Imagine lightning in reverse: electric jellyfish glowing red in space, violet rings expanding hundreds of miles wide, and blue bolts shooting upward from storm clouds into the thin air above.
Astronauts aboard the International Space Station get front-row seats to this hidden light show. While people on Earth see regular lightning flash below the clouds, a whole other electrical world pulses above them, between 10 and 55 miles overhead.
Scientists call them transient luminous events, or TLEs for short. For decades, these brief flashes existed only in pilot stories and lucky snapshots. Now the ISS is capturing them in stunning detail.
A European Space Agency instrument called ASIM has clung to the outside of the station since 2018, watching Earth with high-speed cameras. It records flashes smaller than your fingernail and shorter than a heartbeat, events ground equipment would miss entirely.
The footage reveals red sprites hanging like upside-down jellyfish for just ten milliseconds. Blue jets spear silently from cloud tops toward space. Enormous ultraviolet rings called ELVES spread across hundreds of miles in the blink of an eye.

Inside the ISS cupola, that seven-window dome you've seen in astronaut photos, crew members attach cameras that film at 100,000 frames per second. The slow-motion replays show electrical filaments branching in ways textbooks never predicted.
This isn't just beautiful. These electrical bursts happen in the same atmospheric layers that carry radio waves and relay signals to submarines. When a flash disrupts those layers, communications can fail without warning.

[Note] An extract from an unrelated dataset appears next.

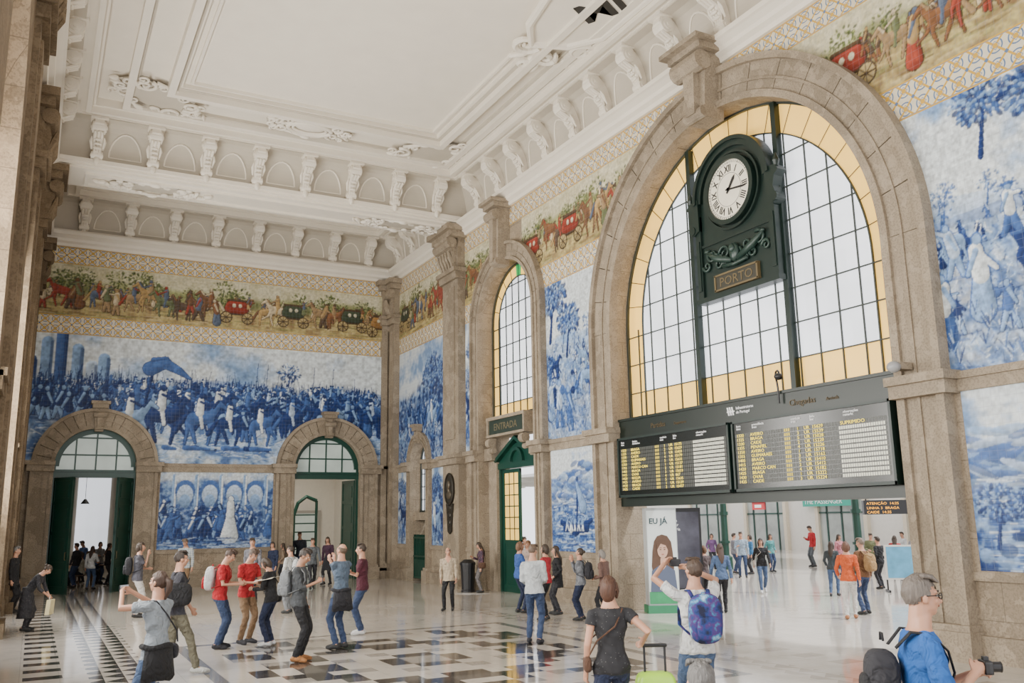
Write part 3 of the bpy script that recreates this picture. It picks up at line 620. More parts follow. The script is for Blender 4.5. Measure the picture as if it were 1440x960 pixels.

Airlines are paying attention too. Some lightning storms trigger gamma-ray flashes, invisible pulses of radiation strong enough to give passengers a dose equivalent to a chest X-ray. Japan launched a small satellite from the ISS to map where these radiation bursts happen most often, helping pilots plan safer routes.
Why This Inspires
What seemed like sky-high curiosities are turning out to matter for everyday life. The electrical chemistry shuffling between atmospheric layers affects ozone and climate predictions. The footage is already improving algorithms that warn power companies when severe lightning threatens transmission lines.
Every photo astronauts snap through that cupola window adds another piece to the puzzle. What started as fleeting glimpses reported by confused pilots has become a systematic science, all because we put cameras in the right place at the right time.
The ISS will keep orbiting through this decade, building a complete atlas of Earth's secret electrical layer, one spectacular flash at a time.